Concilium

3. The Institutional Power of the Catholic Church

The Philippine Catholic Church’s institutional power and footprint follow the official Catholic structure consisting of juridical territories like dioceses and parishes and based on doctrinal beliefs, moral codes and religious practices. It encompasses ministries of religious orders and different lay organizations with varying degrees of church linkages. After Vatican II, other associations like the Catholic Bishops’ Conference of the Philippines and the Association of Major Religious Superiors of the Philippines emerged as moral rather than formal juridical entities.

Noteworthy in relation to social engagement is the role of lay groups, non-official juridical entities but missioned to evangelize “the temporal sphere” (Apostolicam actuositatem 6).

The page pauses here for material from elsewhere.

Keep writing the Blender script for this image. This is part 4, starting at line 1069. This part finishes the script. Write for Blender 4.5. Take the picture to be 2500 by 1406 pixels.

Though traditional organizations like Legion of Mary focus on devotional practices, more recent groups, especially those charismatic or evangelical, have taken differing positions on social issues, often depending on their relations to church leaders. Couples for Christ (CFC) supported the impeachment of President Joseph Ejercito Extrada on corruption charges, while El Shaddai, influenced by American prosperity Gospel, supported him.[9]

This institutional footprint involving clerics, religious and laity has extensive reach, especially through strategically located Catholic institutions.[10] It facilitates social engagement by concerted action and moral persuasion, and interaction with the state and other political actors.

In the 1960s, Catholic leaders and groups succeeded in modifying legislation on including Rizal’s “anti-Catholic” novels in school curricula, while more recently, they worked with Congress for the Comprehensive Agrarian Reform Law and mobilized parishes and schools against constitutional change.[11]

But less known is how the church’s institutional power has supported critics and whistleblowers against the political establishment. Before the People Power Revolution, religious houses gave refuge to prominent critics including the Commission on Elections staff who refused to encode fraudulent election returns. Since then, whistleblowers have often approached these communities. Such complex situations have produced either crucial evidence of wrongdoing or tainted and recanted testimonies jeopardizing the church.

However, Filipino Catholicism’s institutional power is not monolithic. Though an overwhelming 80% of the total Philippine population identify as Catholic, its hold among its members varies, depending on members’ location at church’s center or margins. Thus the church’s official voice is not necessarily heeded, as in the issues of the reinstatement of the death penalty or the reproductive health legislation. Related to current President Duterte’s war on drugs, this difference between official and popular voices has become most challenging: strong public criticism from some church leaders but overwhelming support from the Catholic majority.


[9] J. M. C. Francisco, “Mapping Religious and Civil Spaces in Traditional and Charismatic Christianities in the Philippines,” Philippine Studies 58 Nos. 1-3 (2010), pp. 185-221.

[10] P. N. Abinales, Images of State Power: Essays on Philippine Politics from the Margins. Quezon City: University of the Philippines Press, 1998, pp.166-179.

[11] J. M. C. Francisco, “People of God, People of the Nation: Official Catholic Discourse on Nationalism and Nation”, Philippine Studies 62 Nos. 3-4 (2014), pp. 315-350.